Task instructions
Omit all pictures. Copy the rest of the material exactly.

------------------------------

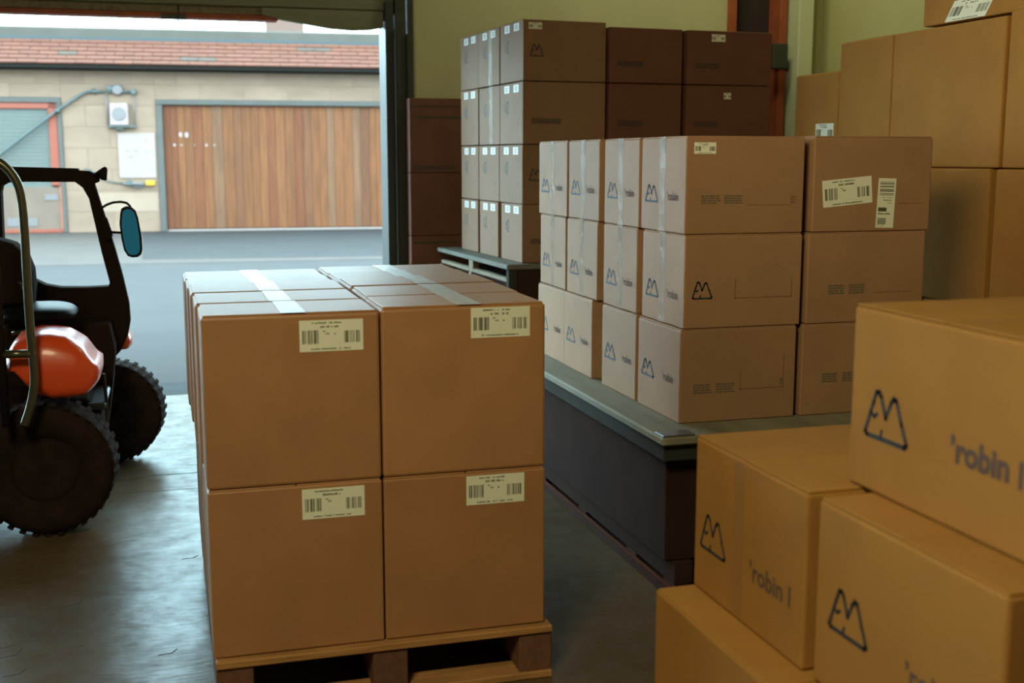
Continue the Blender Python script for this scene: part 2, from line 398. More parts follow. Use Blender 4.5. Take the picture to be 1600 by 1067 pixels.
# left shutter door
ls = MB(); ls.box(-2.53, -2.44, -.04, .06, 0, 2.60, .01); ls.box(-7.2, -2.44, -.04, .06, 2.60, 2.71, .01); ls.box(-7.2, -7.1, -.04, .06, 0, 2.6, .01)
ls.build('door_trim', TRIM_G, FB)
of = MB(); of.box(-2.70, -2.53, -.01, .07, .95, 2.60, .01); of.box(-7.1, -2.53, -.01, .07, 2.48, 2.60, .01)
of.box(-7.1, -2.53, -.01, .07, 0, .07, .01)
of.build('orange_door_frame', ORANGE, FB)
sh = MB().box(-7.1, -2.69, .06, .09, .9, 2.48).build('shutter', SHUTTER, FB)
for i in range(20):
    MB().box(-7.1, -2.70, .048, .06, .92 + i * .078, .92 + i * .078 + .0765, .003).build('shutter_slat', SHUTTER, sh)
pb = MB().box(-7.1, -2.56, .02, .08, .07, .92, .006).build('lower_panel', PANEL_B, FB)
MB().box(-2.56, -2.53, .0, .08, .07, .95, .004).build('side_post', RUST, FB)
MB().box(-2.86, -2.60, .006, .02, .66, .78).build('notice', METER_G, pb)
MB().box(-3.60, -3.02, .006, .02, .14, .30).build('notice', METER_G, pb)
# roof: eave, tiles, ridge
MB().box(W0 - .3, W1 + .3, -.42, .02, 3.24, 3.33, .01).build('eave_board', EAVE, FB)
MB().box(W0 - .3, W1 + .3, -.46, -.42, 3.26, 3.36, .008).build('fascia', EAVE, FB)
slope = math.radians(33); S0 = Vector((0, -.50, 3.335)); dirv = Vector((0, math.cos(slope), math.sin(slope)))
MB().prism([(-.44, 3.33), (.62, 3.90), (.62, 3.33)], lambda u, v, t: (t, u, v), W0 - .3, W1 + .3).build('roof_deck', EAVE, FB)
rows = 6; rl = 0.165
tw = .36
tr_ = Matrix.Rotation(slope - math.radians(9), 3, 'X')
tile_me = None
for r in range(rows):
    n = int((9.4) / tw) ; x0 = -4.4 - (tw / 2 if r % 2 else 0)
    for i in range(n + 1):
        g = (r == 1 and i in (13, 14)) or (r == 2 and i in (6,)) or (r == 4 and i in (19, 20)) or (random.random() < .01)
        p = S0 + dirv * (r * rl)
        o = bpy.data.objects.new('roof_tile', None) if False else None
        if tile_me is None:
            b = MB(); b.box(-tw / 2 + .004, tw / 2 - .004, 0, .215, 0, .032, .005)
            for v in b.bm.verts: v.co = tr_ @ v.co
            o = b.build('roof_tile', TILE, FB); tile_me = o.data
            tg = tile_me.copy(); tg.materials.clear(); tg.materials.append(TILE_G)
        else:
            o = bpy.data.objects.new('roof_tile', tg if g else tile_me); COL.objects.link(o); o.parent = FB
        o.location = (x0 + i * tw, p.y, p.z + random.uniform(0, .004))
far = MB()
for r in range(rows):      # the roof beyond the frame, tiles joined
    for a, bb in ((W0 - .3, -4.8), (5.2, W1 + .3)):
        p = S0 + dirv * (r * rl)
        far.box(a, bb, p.y, p.y + .22, p.z + .02, p.z + .05, .004)
fo = far.build('roof_tile_rows', TILE, FB); fo['kind'] = 'stuff'
MB().box(W0 - .3, W1 + .3, .34, .62, 3.86, 4.13, .03).build('ridge_flashing', RIDGE, FB)
MB().box(W0 - .3, W1 + .3, .31, .34, 3.86, 3.935, .006).build('ridge_gutter', mat('blue_grey_gutter', (.022, .030, .032), .7), FB)
# electrics on the far wall
def fb_thing(name, label, cat): return thing(name, label, cat, (0.497, 25.635, 0), math.radians(-4))
cp = fb_thing('conduit_pipe', 'grey conduit pipe running diagonally up the beige garage wall', 'pipe')
MB().tube([(-4.6, -.05, .86), (-3.65, -.06, 1.57), (-2.49, -.08, 2.46), (-2.02, -.06, 2.78), (-1.9, -.05, 2.83), (-1.61, -.05, 2.83)], .028, 8).build('pipe', PIPE, cp)
MB().tube([(-1.82, -.05, 2.83), (-1.76, -.05, 2.83)], .055, 8).build('pipe_clamp', PIPE, cp)
MB().tube([(-2.47, -.08, 2.47), (-2.54, -.08, 2.42)], .05, 8).build('pipe_clamp', PIPE, cp)
mt = fb_thing('electric_meter', 'white round-faced meter box on pipe hanger high on the garage wall', 'meter')
MB().box(-1.50, -1.15, -.16, -.001, 2.16, 2.60, .02, seg=2).build('meter_box', METER, mt)
MB().lathe([(.13, -.19), (.135, -.17), (.135, -.155)], 24, (-1.325, 0, 2.39)).build('dial', METER_G, mt)
MB().tube([(-1.57, -.05, 2.83), (-1.0, -.05, 2.83)], .024, 8).build('crossbar', PIPE, mt)
MB().tube([(-1.56, -.05, 2.83), (-1.56, -.05, 2.14)], .014, 6).build('hanger', METER_G, mt)
MB().tube([(-1.03, -.05, 2.83), (-1.03, -.05, 2.14)], .014, 6).build('hanger', METER_G, mt)
MB().box(-1.56, -1.0, -.14, -.01, 2.12, 2.15, .004).build('bracket', PIPE, mt)
MB().lathe([(.09, -.12), (.11, -.09), (.11, -.04), (.06, -.001)], 16, (-1.34, 0, 2.87)).build('junction_box', METER_G, mt)
MB().lathe([(.05, -.11), (.06, -.04), (.05, -.001)], 12, (-1.49, 0, 2.90)).build('junction_box', PIPE, mt)
MB().lathe([(.05, -.12), (.06, -.04)], 12, (-1.03, 0, 2.83)).build('pipe_elbow', PIPE, mt)
MB().box(-1.40, -1.24, -.12, -.01, 2.06, 2.12, .02).build('lower_gland', STEEL_D, mt)
wb = fb_thing('white_board', 'white rectangular board with faint writing on the garage wall beside plank door', 'board')
MB().box(-1.385, -.655, -.03, -.001, 1.10, 2.01, .006).build('board_panel', BOARD, wb)
wm = MB()
for u, v, L in ((-1.25, 1.64, .09), (-1.08, 1.64, .09), (-.86, 1.63, .05), (-1.22, 1.52, .12), (-.84, 1.48, .03), (-.86, 1.84, .05)):
    wm.prism([(u, v), (u + L, v), (u + L, v + .018), (u, v + .018)], lambda p, q, t: (p, t, q), -.0305, -.0325)
wm.build('faint_writing', METER_G, wb)
oc = fb_thing('outlet_cluster', 'yellow outlet box with grey conduit fittings under the white board', 'outlet')
MB().box(-.875, -.69, -.09, -.001, .945, 1.05, .012, seg=2).build('yellow_box', YELLOW, oc)
MB().tube([(-2.05, -.03, 1.29), (-1.9, -.03, 1.24), (-1.7, -.03, 1.08), (-1.55, -.03, 1.02), (-1.3, -.03, .99)], .014, 6).build('conduit', PIPE, oc)
MB().lathe([(.05, -.10), (.065, -.05), (.05, -.001)], 12, (-1.2, 0, 1.0)).build('fitting', PIPE, oc)
MB().tube([(-1.32, -.05, .99), (-.88, -.05, .98)], .03, 8).build('fitting', METER_G, oc)
MB().tube([(-1.16, -.05, .93), (-1.0, -.05, .91), (-.92, -.05, .95)], .016, 6).build('fitting', PIPE, oc)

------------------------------

Written response
Continue the Blender Python script for this scene: part 2, from line 398. More parts follow. Use Blender 4.5. Take the picture to be 1600 by 1067 pixels.
# left shutter door
ls = MB(); ls.box(-2.53, -2.44, -.04, .06, 0, 2.60, .01); ls.box(-7.2, -2.44, -.04, .06, 2.60, 2.71, .01); ls.box(-7.2, -7.1, -.04, .06, 0, 2.6, .01)
ls.build('door_trim', TRIM_G, FB)
of = MB(); of.box(-2.70, -2.53, -.01, .07, .95, 2.60, .01); of.box(-7.1, -2.53, -.01, .07, 2.48, 2.60, .01)
of.box(-7.1, -2.53, -.01, .07, 0, .07, .01)
of.build('orange_door_frame', ORANGE, FB)
sh = MB().box(-7.1, -2.69, .06, .09, .9, 2.48).build('shutter', SHUTTER, FB)
for i in range(20):
    MB().box(-7.1, -2.70, .048, .06, .92 + i * .078, .92 + i * .078 + .0765, .003).build('shutter_slat', SHUTTER, sh)
pb = MB().box(-7.1, -2.56, .02, .08, .07, .92, .006).build('lower_panel', PANEL_B, FB)
MB().box(-2.56, -2.53, .0, .08, .07, .95, .004).build('side_post', RUST, FB)
MB().box(-2.86, -2.60, .006, .02, .66, .78).build('notice', METER_G, pb)
MB().box(-3.60, -3.02, .006, .02, .14, .30).build('notice', METER_G, pb)
# roof: eave, tiles, ridge
MB().box(W0 - .3, W1 + .3, -.42, .02, 3.24, 3.33, .01).build('eave_board', EAVE, FB)
MB().box(W0 - .3, W1 + .3, -.46, -.42, 3.26, 3.36, .008).build('fascia', EAVE, FB)
slope = math.radians(33); S0 = Vector((0, -.50, 3.335)); dirv = Vector((0, math.cos(slope), math.sin(slope)))
MB().prism([(-.44, 3.33), (.62, 3.90), (.62, 3.33)], lambda u, v, t: (t, u, v), W0 - .3, W1 + .3).build('roof_deck', EAVE, FB)
rows = 6; rl = 0.165
tw = .36
tr_ = Matrix.Rotation(slope - math.radians(9), 3, 'X')
tile_me = None
for r in range(rows):
    n = int((9.4) / tw) ; x0 = -4.4 - (tw / 2 if r % 2 else 0)
    for i in range(n + 1):
        g = (r == 1 and i in (13, 14)) or (r == 2 and i in (6,)) or (r == 4 and i in (19, 20)) or (random.random() < .01)
        p = S0 + dirv * (r * rl)
        o = bpy.data.objects.new('roof_tile', None) if False else None
        if tile_me is None:
            b = MB(); b.box(-tw / 2 + .004, tw / 2 - .004, 0, .215, 0, .032, .005)
            for v in b.bm.verts: v.co = tr_ @ v.co
            o = b.build('roof_tile', TILE, FB); tile_me = o.data
            tg = tile_me.copy(); tg.materials.clear(); tg.materials.append(TILE_G)
        else:
            o = bpy.data.objects.new('roof_tile', tg if g else tile_me); COL.objects.link(o); o.parent = FB
        o.location = (x0 + i * tw, p.y, p.z + random.uniform(0, .004))
far = MB()
for r in range(rows):      # the roof beyond the frame, tiles joined
    for a, bb in ((W0 - .3, -4.8), (5.2, W1 + .3)):
        p = S0 + dirv * (r * rl)
        far.box(a, bb, p.y, p.y + .22, p.z + .02, p.z + .05, .004)
fo = far.build('roof_tile_rows', TILE, FB); fo['kind'] = 'stuff'
MB().box(W0 - .3, W1 + .3, .34, .62, 3.86, 4.13, .03).build('ridge_flashing', RIDGE, FB)
MB().box(W0 - .3, W1 + .3, .31, .34, 3.86, 3.935, .006).build('ridge_gutter', mat('blue_grey_gutter', (.022, .030, .032), .7), FB)
# electrics on the far wall
def fb_thing(name, label, cat): return thing(name, label, cat, (0.497, 25.635, 0), math.radians(-4))
cp = fb_thing('conduit_pipe', 'grey conduit pipe running diagonally up the beige garage wall', 'pipe')
MB().tube([(-4.6, -.05, .86), (-3.65, -.06, 1.57), (-2.49, -.08, 2.46), (-2.02, -.06, 2.78), (-1.9, -.05, 2.83), (-1.61, -.05, 2.83)], .028, 8).build('pipe', PIPE, cp)
MB().tube([(-1.82, -.05, 2.83), (-1.76, -.05, 2.83)], .055, 8).build('pipe_clamp', PIPE, cp)
MB().tube([(-2.47, -.08, 2.47), (-2.54, -.08, 2.42)], .05, 8).build('pipe_clamp', PIPE, cp)
mt = fb_thing('electric_meter', 'white round-faced meter box on pipe hanger high on the garage wall', 'meter')
MB().box(-1.50, -1.15, -.16, -.001, 2.16, 2.60, .02, seg=2).build('meter_box', METER, mt)
MB().lathe([(.13, -.19), (.135, -.17), (.135, -.155)], 24, (-1.325, 0, 2.39)).build('dial', METER_G, mt)
MB().tube([(-1.57, -.05, 2.83), (-1.0, -.05, 2.83)], .024, 8).build('crossbar', PIPE, mt)
MB().tube([(-1.56, -.05, 2.83), (-1.56, -.05, 2.14)], .014, 6).build('hanger', METER_G, mt)
MB().tube([(-1.03, -.05, 2.83), (-1.03, -.05, 2.14)], .014, 6).build('hanger', METER_G, mt)
MB().box(-1.56, -1.0, -.14, -.01, 2.12, 2.15, .004).build('bracket', PIPE, mt)
MB().lathe([(.09, -.12), (.11, -.09), (.11, -.04), (.06, -.001)], 16, (-1.34, 0, 2.87)).build('junction_box', METER_G, mt)
MB().lathe([(.05, -.11), (.06, -.04), (.05, -.001)], 12, (-1.49, 0, 2.90)).build('junction_box', PIPE, mt)
MB().lathe([(.05, -.12), (.06, -.04)], 12, (-1.03, 0, 2.83)).build('pipe_elbow', PIPE, mt)
MB().box(-1.40, -1.24, -.12, -.01, 2.06, 2.12, .02).build('lower_gland', STEEL_D, mt)
wb = fb_thing('white_board', 'white rectangular board with faint writing on the garage wall beside plank door', 'board')
MB().box(-1.385, -.655, -.03, -.001, 1.10, 2.01, .006).build('board_panel', BOARD, wb)
wm = MB()
for u, v, L in ((-1.25, 1.64, .09), (-1.08, 1.64, .09), (-.86, 1.63, .05), (-1.22, 1.52, .12), (-.84, 1.48, .03), (-.86, 1.84, .05)):
    wm.prism([(u, v), (u + L, v), (u + L, v + .018), (u, v + .018)], lambda p, q, t: (p, t, q), -.0305, -.0325)
wm.build('faint_writing', METER_G, wb)
oc = fb_thing('outlet_cluster', 'yellow outlet box with grey conduit fittings under the white board', 'outlet')
MB().box(-.875, -.69, -.09, -.001, .945, 1.05, .012, seg=2).build('yellow_box', YELLOW, oc)
MB().tube([(-2.05, -.03, 1.29), (-1.9, -.03, 1.24), (-1.7, -.03, 1.08), (-1.55, -.03, 1.02), (-1.3, -.03, .99)], .014, 6).build('conduit', PIPE, oc)
MB().lathe([(.05, -.10), (.065, -.05), (.05, -.001)], 12, (-1.2, 0, 1.0)).build('fitting', PIPE, oc)
MB().tube([(-1.32, -.05, .99), (-.88, -.05, .98)], .03, 8).build('fitting', METER_G, oc)
MB().tube([(-1.16, -.05, .93), (-1.0, -.05, .91), (-.92, -.05, .95)], .016, 6).build('fitting', PIPE, oc)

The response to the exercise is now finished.